## start
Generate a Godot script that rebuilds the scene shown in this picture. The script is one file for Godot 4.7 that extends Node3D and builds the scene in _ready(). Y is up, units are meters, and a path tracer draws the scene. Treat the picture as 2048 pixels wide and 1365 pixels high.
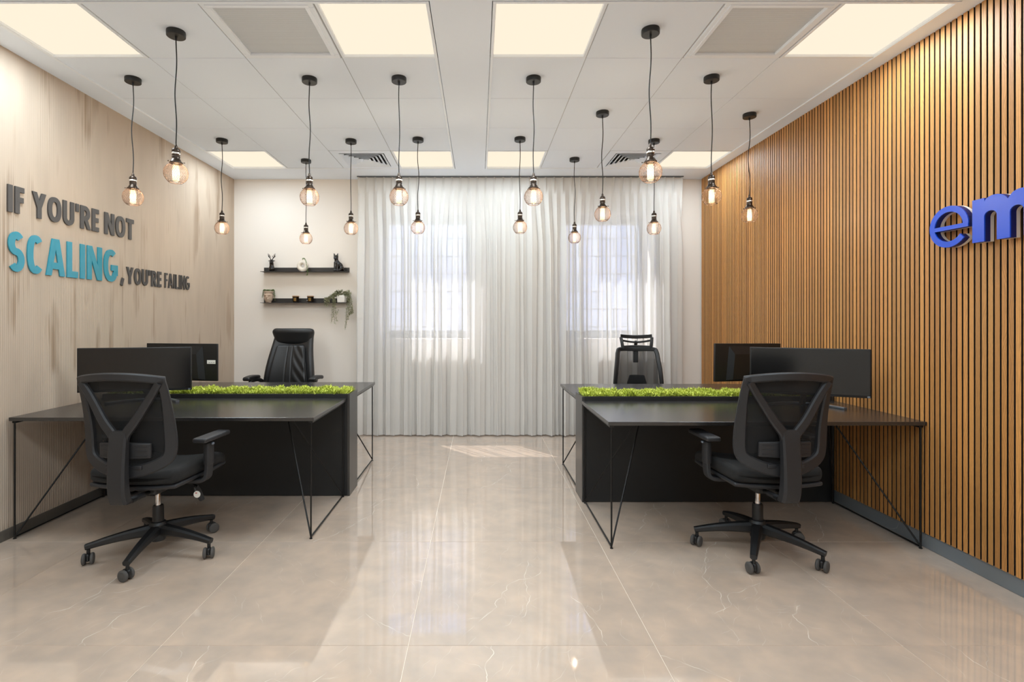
extends Node3D
# An open-plan office: one-point view along -z, y up, metres. The camera stands at (0, 1.32, 0).

const FLOOR_LEFT := -2.83      # plaster wall on the left
const SLAT_FACE := 2.575       # front of the timber slats on the right
const BACK := -6.12            # inner face of the window wall
const CEIL := 2.947            # underside of the plaster ceiling
const FRONT := 2.6             # wall behind the camera
const PITCH := 0.0343          # slat spacing

var M := {}                    # materials by name
var X := Transform3D.IDENTITY  # applied to every vertex that is added
var rng = RandomNumberGenerator.new()
var used := {}

func _ready() -> void:
	rng.seed = 7
	setup_camera_and_light()
	make_materials()
	build_floor()
	build_walls()
	build_slat_wall()
	build_ceiling()
	build_windows()
	build_outside()
	build_curtain()
	build_ceiling_fittings()
	build_desks()
	build_monitors()
	build_task_chairs()
	build_executive_chair()
	build_headrest_chair()
	build_shelves()
	build_ornaments()
	build_lettering()
	build_logo()
	build_pendants()

# ------------------------------------------------------------------ camera, sky, sun, area lights, exposure
func setup_camera_and_light() -> void:
	var f := 1057.0            # focal length in pixels of the 2048 x 1365 frame
	var cam := Camera3D.new()
	cam.name = "camera"
	cam.projection = Camera3D.PROJECTION_FRUSTUM
	cam.near = 0.05
	cam.far = 100.0
	cam.size = 0.05 * 1365.0 / f
	cam.frustum_offset = Vector2((1024.0 - 957.0) / f * 0.05, (640.0 - 682.5) / f * 0.05)
	cam.position = Vector3(0, 1.32, 0)
	add_child(cam)
	cam.current = true

	var sky_mat := ProceduralSkyMaterial.new()
	sky_mat.sky_top_color = Color(0.42, 0.62, 0.95)
	sky_mat.sky_horizon_color = Color(0.74, 0.85, 1.0)
	sky_mat.ground_bottom_color = Color(0.55, 0.53, 0.5)
	sky_mat.ground_horizon_color = Color(0.7, 0.69, 0.67)
	sky_mat.energy_multiplier = SKY_ENERGY
	var sky := Sky.new()
	sky.sky_material = sky_mat
	var env := Environment.new()
	env.background_mode = Environment.BG_SKY
	env.sky = sky
	env.tonemap_mode = Environment.TONE_MAPPER_LINEAR
	env.tonemap_exposure = EXPOSURE
	env.sdfgi_enabled = true
	env.ssao_enabled = true
	env.ssil_enabled = true
	var we := WorldEnvironment.new()
	we.name = "environment"
	we.environment = env
	add_child(we)

	var sun := DirectionalLight3D.new()
	sun.name = "sun"
	sun.light_color = Color(1.0, 0.985, 0.97)
	sun.light_energy = SUN_ENERGY
	sun.light_angular_distance = 0.5
	sun.shadow_enabled = true
	add_child(sun)
	sun.look_at_from_position(Vector3.ZERO, Vector3(0.41, -0.97, 0.51))

	for p in light_panels():
		var a := AreaLight3D.new()
		a.name = "panel_light"
		a.area_size = Vector2(0.54, 0.54)
		a.light_color = PANEL_TINT
		a.light_energy = PANEL_ENERGY * (0.6 if p.y < -5.0 else 1.0)
		a.light_specular = 1.0
		a.shadow_enabled = true
		a.rotation.x = -PI / 2
		a.position = Vector3(p.x, CEIL - 0.006, p.y)
		a.set("area_range", 12.0)
		add_child(a, true)

const SKY_ENERGY := 4.0
const SUN_ENERGY := 6.5
const PANEL_ENERGY := 1.55
const PANEL_TINT := Color(0.88, 0.95, 1.0)
const EXPOSURE := 1.28
const COLS_LEFT: Array[float] = [-2.65, -2.05, -1.45, -0.85, -0.25]
const COLS_RIGHT: Array[float] = [0.07, 0.67, 1.27, 1.87, 2.47]
const ROWS: Array[float] = [-2.694, -3.294, -3.894, -4.494, -5.094, -5.694]

func light_panels() -> Array[Vector2]:   # centres (x, z) of every light panel; the rows repeat every 2.4 m, the last two unseen, added to light the room
	var out: Array[Vector2] = []
	for z in [-2.994, -5.394, -0.594, 1.806]:
		for x in [-2.35, -0.55, 0.37, 2.17]:
			out.append(Vector2(x, z))
	return out

# ------------------------------------------------------------------ nodes, names and metas
func thing(called: String, label: String, category: String, at := Vector3.ZERO, turn := 0.0, group := "") -> Node3D:
	var o := Node3D.new()
	o.name = numbered(called)
	add_child(o, true)
	o.position = at
	o.rotation.y = turn
	tag(o, label, category, group)
	return o

func tag(o: Node, label: String, category: String, group := "", kind := "") -> void:
	if label: o.set_meta("label", label)
	if category: o.set_meta("category", category)
	if group: o.set_meta("group", group)
	if kind: o.set_meta("kind", kind)

func numbered(called: String) -> String:
	var n: int = used.get(called, 0)
	used[called] = n + 1
	return called if n == 0 else "%s_%03d" % [called, n]

func put(called: String, mesh: Mesh, material: Material, parent: Node = self) -> MeshInstance3D:
	var o := MeshInstance3D.new()
	if parent == self:
		o.name = numbered(called)
	else:
		var key := str(parent.get_instance_id()) + called
		var n: int = used.get(key, 0)
		used[key] = n + 1
		o.name = called if n == 0 else "%s_%03d" % [called, n]
	o.mesh = mesh
	if material:
		o.material_override = material
	parent.add_child(o, true)
	return o

func part(called: String, st: SurfaceTool, material: Material, parent: Node = self) -> MeshInstance3D:
	return put(called, done(st), material, parent)

func structure(o: Node) -> Node:
	o.set_meta("kind", "structure")
	return o

func copy_of(o: Node3D, label: String, at: Vector3, turn := 0.0, called := "") -> Node3D:
	var c: Node3D = o.duplicate()
	c.name = numbered(called if called else str(o.name))
	add_child(c, true)
	c.position = at
	c.rotation.y = turn
	c.set_meta("label", label)
	return c

# ------------------------------------------------------------------ mesh building
func begin(smooth := true) -> SurfaceTool:
	var st := SurfaceTool.new()
	st.begin(Mesh.PRIMITIVE_TRIANGLES)
	st.set_smooth_group(0 if smooth else -1)
	return st

func done(st: SurfaceTool, normals := true) -> ArrayMesh:
	if normals:
		st.generate_normals()
	return st.commit()

func tri(st: SurfaceTool, a: Vector3, b: Vector3, c: Vector3) -> void:   # counter-clockwise seen from outside
	st.add_vertex(X * a)
	st.add_vertex(X * c)
	st.add_vertex(X * b)

func quad(st: SurfaceTool, a: Vector3, b: Vector3, c: Vector3, d: Vector3) -> void:
	tri(st, a, b, c)
	tri(st, a, c, d)

func box(st: SurfaceTool, lo: Vector3, hi: Vector3, ch := 0.0) -> void:   # a box with chamfered edges
	st.set_smooth_group(-1)
	var c := (lo + hi) / 2
	var h := (hi - lo) / 2
	ch = minf(ch, minf(h.x, minf(h.y, h.z)) * 0.9)
	for axis in 3:
		for s: float in [-1.0, 1.0]:
			var u := (axis + 1) % 3
			var w := (axis + 2) % 3
			var p: Array[Vector3] = []
			for q in [Vector2(-1, -1), Vector2(1, -1), Vector2(1, 1), Vector2(-1, 1)]:
				var v := Vector3.ZERO
				v[axis] = s * h[axis]
				v[u] = q.x * (h[u] - ch)
				v[w] = q.y * (h[w] - ch)
				p.append(c + v)
			if s > 0: quad(st, p[0], p[1], p[2], p[3])
			else: quad(st, p[3], p[2], p[1], p[0])
	if ch <= 0.0: return
	for axis in 3:
		var u := (axis + 1) % 3
		var w := (axis + 2) % 3
		for su: float in [-1.0, 1.0]:
			for sw: float in [-1.0, 1.0]:
				var p: Array[Vector3] = []
				for q in [Vector2(-1, 0), Vector2(1, 0), Vector2(1, 1), Vector2(-1, 1)]:
					var v := Vector3.ZERO
					v[axis] = q.x * (h[axis] - ch)
					v[u] = su * (h[u] - (ch if q.y > 0 else 0.0))
					v[w] = sw * (h[w] - (0.0 if q.y > 0 else ch))
					p.append(c + v)
				if su * sw > 0: quad(st, p[0], p[1], p[2], p[3])
				else: quad(st, p[3], p[2], p[1], p[0])
	for sx: float in [-1.0, 1.0]:
		for sy: float in [-1.0, 1.0]:
			for sz: float in [-1.0, 1.0]:
				var s := Vector3(sx, sy, sz)
				var a := c + Vector3(s.x * h.x, s.y * (h.y - ch), s.z * (h.z - ch))
				var b := c + Vector3(s.x * (h.x - ch), s.y * h.y, s.z * (h.z - ch))
				var d := c + Vector3(s.x * (h.x - ch), s.y * (h.y - ch), s.z * h.z)
				if sx * sy * sz > 0: tri(st, a, b, d)
				else: tri(st, a, d, b)

func cbox(st: SurfaceTool, c: Vector3, size: Vector3, ch := 0.0) -> void:
	box(st, c - size / 2, c + size / 2, ch)

func round_box(st: SurfaceTool, size: Vector3, r: float, deform = null, inner := 6, arc := 3) -> void:   # a box with round edges about the origin, its points passed through deform
	st.set_smooth_group(0)
	var h := size / 2
	r = minf(r, minf(h.x, minf(h.y, h.z)) * 0.999)
	var along: Array = []
	for axis in 3:
		var l: Array[float] = []
		for i in arc + 1: l.append(-(h[axis] - r) - r * tan(PI / 4 * (arc - i) / arc))
		for i in range(1, inner): l.append(lerpf(-(h[axis] - r), h[axis] - r, float(i) / inner))
		for i in arc + 1: l.append((h[axis] - r) + r * tan(PI / 4 * i / arc))
		along.append(l)
	for axis in 3:
		var u := (axis + 1) % 3
		var w := (axis + 2) % 3
		for s: float in [-1.0, 1.0]:
			var grid: Array = []
			for a: float in along[u]:
				var row: Array[Vector3] = []
				for b: float in along[w]:
					var p := Vector3.ZERO
					p[axis] = s * h[axis]
					p[u] = a
					p[w] = b
					var q := p.clamp(-(h - Vector3.ONE * r), h - Vector3.ONE * r)
					var v := q + (p - q).normalized() * r
					row.append(deform.call(v) if deform != null else v)
				grid.append(row)
			net(st, grid, s < 0)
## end
TASK INSTRUCTIONS >> Without the pictures, return the listing above from its first line through the line that has "cam.current = true".

RESPONSE TO THE EXERCISE >>
Generate a Godot script that rebuilds the scene shown in this picture. The script is one file for Godot 4.7 that extends Node3D and builds the scene in _ready(). Y is up, units are meters, and a path tracer draws the scene. Treat the picture as 2048 pixels wide and 1365 pixels high.
extends Node3D
# An open-plan office: one-point view along -z, y up, metres. The camera stands at (0, 1.32, 0).

const FLOOR_LEFT := -2.83      # plaster wall on the left
const SLAT_FACE := 2.575       # front of the timber slats on the right
const BACK := -6.12            # inner face of the window wall
const CEIL := 2.947            # underside of the plaster ceiling
const FRONT := 2.6             # wall behind the camera
const PITCH := 0.0343          # slat spacing

var M := {}                    # materials by name
var X := Transform3D.IDENTITY  # applied to every vertex that is added
var rng = RandomNumberGenerator.new()
var used := {}

func _ready() -> void:
	rng.seed = 7
	setup_camera_and_light()
	make_materials()
	build_floor()
	build_walls()
	build_slat_wall()
	build_ceiling()
	build_windows()
	build_outside()
	build_curtain()
	build_ceiling_fittings()
	build_desks()
	build_monitors()
	build_task_chairs()
	build_executive_chair()
	build_headrest_chair()
	build_shelves()
	build_ornaments()
	build_lettering()
	build_logo()
	build_pendants()

# ------------------------------------------------------------------ camera, sky, sun, area lights, exposure
func setup_camera_and_light() -> void:
	var f := 1057.0            # focal length in pixels of the 2048 x 1365 frame
	var cam := Camera3D.new()
	cam.name = "camera"
	cam.projection = Camera3D.PROJECTION_FRUSTUM
	cam.near = 0.05
	cam.far = 100.0
	cam.size = 0.05 * 1365.0 / f
	cam.frustum_offset = Vector2((1024.0 - 957.0) / f * 0.05, (640.0 - 682.5) / f * 0.05)
	cam.position = Vector3(0, 1.32, 0)
	add_child(cam)
	cam.current = true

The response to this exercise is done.